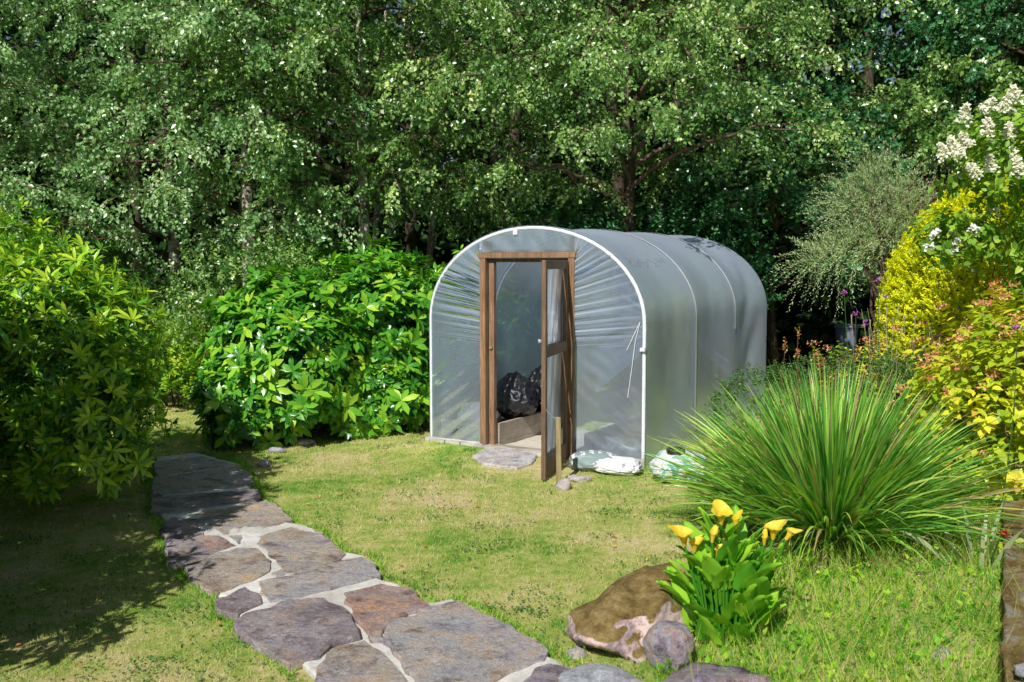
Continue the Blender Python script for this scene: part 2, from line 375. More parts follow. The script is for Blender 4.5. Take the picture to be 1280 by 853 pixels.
def rosettes(P, AX, r, k=9, size=.14, T=T8, tilt=(50, 95), rndbase=None, spread=.5):
    n = len(P); AX = nrm(AX + .35*rv(n, r))
    a = nrm(np.cross(AX, rv(n, r))); b = np.cross(AX, a)
    out = []
    rb = r.random(n) if rndbase is None else rndbase
    for j in range(k):
        w = 2*math.pi*j/k + r.uniform(-.3, .3, n); t = np.radians(r.uniform(tilt[0], tilt[1], n))
        rad = a*np.cos(w)[:, None] + b*np.sin(w)[:, None]
        Y = rad*np.sin(t)[:, None] + AX*np.cos(t)[:, None]; Y[:, 2] -= .1
        NN = nrm(AX*np.sin(t)[:, None] - rad*np.cos(t)[:, None] + .15*rv(n, r))
        out.append(place(T, P, Y, NN, size*r.uniform(.65, 1.15, n)*np.clip(.55+.8*rb, .6, 1.25), np.clip(rb*.5 + .5*r.random(n), 0, 1)))
    return merge(out)

def shoots(P, AX, r, length=.2, k=10, size=.05, T=T4, jit=.5, droop=.0, rb=None, out_t=.7, up=.6, face=.3):
    """leafy twigs: k leaves alternate along a short shoot"""
    n = len(P); AX = nrm(AX + jit*rv(n, r)); outp = []
    rb = r.random(n) if rb is None else rb
    a = nrm(np.cross(AX, rv(n, r))); b = np.cross(AX, a)
    for j in range(k):
        u = (j+.5)/k; w = j*2.4 + r.uniform(-.4, .4, n)
        rad = a*np.cos(w)[:, None] + b*np.sin(w)[:, None]
        p = P + AX*(length*u) - UP*(droop*length*u*u)
        Y = AX*(1-out_t) + rad*out_t; NN = nrm(UP*up + .6*rv(n, r) + AX*face)
        outp.append(place(T, p, Y, NN, size*r.uniform(.6, 1.2, n)*(1-.25*u), np.clip(rb*.55 + .45*r.random(n), 0, 1)))
    return merge(outp)

def stems_to(root, targets, r, rad=.012, mid=.4, wob=.06):
    mb = MB(); root = np.array(root, float)
    for t in targets:
        t = np.array(t, float); b = root + np.array([r.uniform(-.12, .12), r.uniform(-.12, .12), 0]); pts = []
        for i in range(6):
            u = i/5; p = b*(1-u) + t*u; p[2] = b[2] + (t[2]-b[2])*(u**.8); p[:2] = b[:2] + (t[:2]-b[:2])*(u**1.3)
            pts.append(p + r.normal(size=3)*wob*(u > 0)*(u < 1))
        mb.tube(pts, [rad*(1-.7*i/5) for i in range(6)], 5)
    return mb

def shrub(name, label, cat, base, lobes, leafdata, mat, r, nstem=10, group=None, stem_mat='twig', srad=.014):
    b = np.array([base[0], base[1], float(gz(base[0], base[1]))])
    root = empty(name, b, label, cat, group)
    V, Fc, R = leafdata
    mesh('foliage', V, Fc, M[mat], root, rnd=R)
    tg, _ = lobe_points(lobes, nstem*3, r, .6, .9)
    if len(tg): stems_to(b-[0, 0, .05], tg[:nstem], r, srad).build('stems', M[stem_mat], root, True)
    return root

# ------------------------------------------------------------------ ground
def axis(lo, hi, dlo, dhi, s):
    inner = np.arange(dlo, dhi+1e-6, s); L = dlo - np.geomspace(.3, dlo-lo, 14); R_ = dhi + np.geomspace(.3, hi-dhi, 14)
    return np.concatenate([L[::-1], inner, R_])
xs = axis(-90, 90, -8, 9, .14); ys = axis(-40, 130, 1, 18, .14)
XX, YY = np.meshgrid(xs, ys, indexing='ij'); ZZ = gz(XX, YY)
V = np.stack([XX, YY, ZZ], -1).reshape(-1, 3); nv = len(ys)
I, J = np.meshgrid(np.arange(len(xs)-1), np.arange(nv-1), indexing='ij'); a = (I*nv+J).ravel()
tag(mesh('lawn_ground', V, np.stack([a, a+nv, a+nv+1, a+1], 1), M['ground'], smooth=True), kind='structure')

# ------------------------------------------------------------------ path
def inside(poly, x, y):
    c = np.zeros(len(x), bool); n = len(poly)
    for i in range(n):
        x1, y1 = poly[i]; x2, y2 = poly[(i+1) % n]
        c ^= ((y1 > y) != (y2 > y)) & (x < (x2-x1)*(y-y1)/(y2-y1+1e-12)+x1)
    return c

def crop1(l): return [(160+x/2.9125, 560+y/2.9125) for x, y in l]
def crop2(l): return [(440+x/4, 640+y/4) for x, y in l]
outline = [(186, 574), (190, 600), (188, 640), (199, 662), (206, 695), (214, 708), (234, 724), (256, 742), (271, 760), (270, 775), (294, 785), (310, 800), (345, 827), (365, 846), (380, 880), (430, 960), (520, 1080),
           (900, 1080), (860, 960), (800, 890), (735, 845), (690, 816), (620, 770), (573, 749), (545, 756), (513, 732), (479, 722), (472, 697), (430, 690), (406, 664), (370, 655), (350, 640), (328, 622), (318, 600), (304, 580), (252, 567)]
path_xy = [tuple(G(*p)[:2]) for p in outline]

def jag(poly, r, amp=.012, step=.07):
    out = []
    for i in range(len(poly)):
        p = np.array(poly[i]); q = np.array(poly[(i+1) % len(poly)]); L = np.linalg.norm(q-p); k = max(1, int(L/step))
        for j in range(k):
            s = p + (q-p)*j/k; out.append(s + r.normal(size=2)*amp*(1. if j else .5))
    return out

def slab(name, poly, z, h, mat, parent, r, inset=.012, amp=.008, loc=None):
    P = jag(poly, r, amp); c = np.mean(P, 0); n = len(P)
    # signed inset along local normals
    area = sum(P[i][0]*P[(i+1) % n][1]-P[(i+1) % n][0]*P[i][1] for i in range(n)); sg = 1 if area > 0 else -1
    def ins(d):
        o = []
        for i in range(n):
            t = P[(i+1) % n]-P[i-1]; t = t/(np.linalg.norm(t)+1e-9); o.append(P[i] + sg*np.array([-t[1], t[0]])*d)
        return o
    rings = [(ins(0), -.02), (ins(0), h*.6), (ins(inset*.5), h*.92), (ins(inset), h)]
    V = []
    for ring, dz in rings:
        for p in ring: V.append((p[0], p[1], float(gz(p[0], p[1])) + z + dz + r.normal()*.0012))
    Fc = []
    for k in range(3):
        for i in range(n):
            j = (i+1) % n; f = (k*n+i, k*n+j, (k+1)*n+j, (k+1)*n+i); Fc.append(f if sg > 0 else f[::-1])
    top = [3*n+i for i in range(n)]; Fc.append(tuple(top if sg > 0 else top[::-1]))
    return mesh(name, V, Fc, mat, parent, True if False else False, loc)

r = np.random.default_rng(3)
def inset(poly, d):
    P = [np.array(p) for p in poly]; n = len(P); ar = sum(P[i][0]*P[(i+1) % n][1]-P[(i+1) % n][0]*P[i][1] for i in range(n)); sg = 1 if ar > 0 else -1; o = []
    for i in range(n):
        t = P[(i+1) % n]-P[i-1]; t = t/(np.linalg.norm(t)+1e-9); o.append(P[i]+sg*np.array([-t[1], t[0]])*d)
    return o
pj = jag(inset(path_xy, .075), r, .012, .12)
path = slab('path', pj, .0, .028, M['mortar'], None, r, .02, .004)
tag(path, 'crazy paved path of grey, brown and purple flagstones set in pale mortar', 'path', kind='structure')
stones = [
 ('st_grey', crop1([(92, 52), (268, 33), (385, 62), (105, 102)])),
 ('st_grey', crop1([(98, 108), (392, 68), (440, 95), (452, 125), (385, 148), (85, 170)])),
 ('st_purple', crop1([(85, 185), (400, 160), (465, 152), (480, 182), (350, 212), (160, 238), (90, 232)])),
 ('st_brown', crop1([(240, 243), (330, 224), (372, 228), (285, 246)])),
 ('st_brown', crop1([(252, 262), (322, 235), (510, 192), (560, 225), (592, 262), (540, 282), (430, 305), (352, 318), (305, 288)])),
 ('st_purple', crop1([(130, 280), (165, 256), (245, 260), (268, 310), (288, 388), (200, 430), (155, 428), (140, 360)])),
 ('st_rust', crop1([(264, 320), (330, 320), (396, 358), (294, 390)])),
 ('st_grey', crop1([(362, 322), (428, 320), (428, 343), (405, 354)])),
 ('st_brown', crop1([(442, 350), (480, 325), (598, 292), (640, 306), (710, 310), (740, 350), (785, 388), (768, 410), (660, 448), (578, 458), (505, 370), (470, 350)])),
 ('st_brown', crop1([(215, 420), (290, 395), (400, 370), (462, 370), (495, 400), (518, 440), (480, 468), (330, 528), (290, 520), (225, 460)])),
 ('st_blue', crop1([(520, 460), (555, 447), (572, 465), (540, 472)])),
 ('st_grey', crop1([(472, 490), (590, 472), (780, 414), (850, 402), (898, 430), (912, 468), (780, 498), (620, 543), (522, 560), (490, 530)])),
 ('st_purple', crop1([(325, 555), (430, 512), (468, 535), (476, 570), (390, 610), (335, 590)])),
 ('st_purple', crop1([(390, 640), (432, 610), (600, 560), (710, 552), (798, 600), (828, 655), (832, 690), (740, 720), (700, 762), (590, 788), (450, 700), (400, 660)])),
 ('st_rust', [(434, 742), (477, 731), (510, 736), (538, 760), (487, 778), (475, 789), (461, 789), (449, 775)]),
 ('st_brown', [(460, 794), (475, 791), (479, 800), (463, 800)]),
 ('st_grey', [(481, 788), (490, 780), (540, 761), (572, 753), (615, 773), (657, 796), (684, 817), (682, 825), (625, 845), (600, 858), (540, 868), (524, 853), (494, 815), (483, 800)]),
 ('st_brown', [(397, 835), (422, 810), (455, 802), (483, 824), (498, 842), (514, 860), (470, 890), (400, 880)]),
 ('st_purple', [(655, 853), (687, 831), (716, 838), (735, 858), (705, 878), (640, 872)]),
 ('st_grey', [(535, 880), (610, 866), (690, 885), (720, 930), (640, 980), (560, 950)]),
 ('st_brown', [(410, 900), (470, 897), (520, 880), (548, 960), (500, 1010), (450, 970)]),
 ('st_purple', [(520, 1020), (560, 965), (640, 990), (740, 940), (820, 960), (850, 1060), (540, 1065)]),
 ('st_grey', [(715, 890), (745, 870), (785, 905), (800, 940), (735, 925)]),
]
M['st_blue'] = M['st_grey']
for key, pg in stones:
    w = [tuple(G(*p, h=.03)[:2]) for p in pg]
    big = len(w) > 4; w = [tuple(q) for q in inset(w, -.012)] if big else w
    slab('flagstone', w, .022, .013 + r.uniform(0, .004), M[key], path, r, .006, .011 if big else .005, loc=None)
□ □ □
### To do
Extract, word for word, each line from the top of the data down to and including the line with "return merge(outp)"; skip the pictures.

### Expected answer
Continue the Blender Python script for this scene: part 2, from line 375. More parts follow. The script is for Blender 4.5. Take the picture to be 1280 by 853 pixels.
def rosettes(P, AX, r, k=9, size=.14, T=T8, tilt=(50, 95), rndbase=None, spread=.5):
    n = len(P); AX = nrm(AX + .35*rv(n, r))
    a = nrm(np.cross(AX, rv(n, r))); b = np.cross(AX, a)
    out = []
    rb = r.random(n) if rndbase is None else rndbase
    for j in range(k):
        w = 2*math.pi*j/k + r.uniform(-.3, .3, n); t = np.radians(r.uniform(tilt[0], tilt[1], n))
        rad = a*np.cos(w)[:, None] + b*np.sin(w)[:, None]
        Y = rad*np.sin(t)[:, None] + AX*np.cos(t)[:, None]; Y[:, 2] -= .1
        NN = nrm(AX*np.sin(t)[:, None] - rad*np.cos(t)[:, None] + .15*rv(n, r))
        out.append(place(T, P, Y, NN, size*r.uniform(.65, 1.15, n)*np.clip(.55+.8*rb, .6, 1.25), np.clip(rb*.5 + .5*r.random(n), 0, 1)))
    return merge(out)

def shoots(P, AX, r, length=.2, k=10, size=.05, T=T4, jit=.5, droop=.0, rb=None, out_t=.7, up=.6, face=.3):
    """leafy twigs: k leaves alternate along a short shoot"""
    n = len(P); AX = nrm(AX + jit*rv(n, r)); outp = []
    rb = r.random(n) if rb is None else rb
    a = nrm(np.cross(AX, rv(n, r))); b = np.cross(AX, a)
    for j in range(k):
        u = (j+.5)/k; w = j*2.4 + r.uniform(-.4, .4, n)
        rad = a*np.cos(w)[:, None] + b*np.sin(w)[:, None]
        p = P + AX*(length*u) - UP*(droop*length*u*u)
        Y = AX*(1-out_t) + rad*out_t; NN = nrm(UP*up + .6*rv(n, r) + AX*face)
        outp.append(place(T, p, Y, NN, size*r.uniform(.6, 1.2, n)*(1-.25*u), np.clip(rb*.55 + .45*r.random(n), 0, 1)))
    return merge(outp)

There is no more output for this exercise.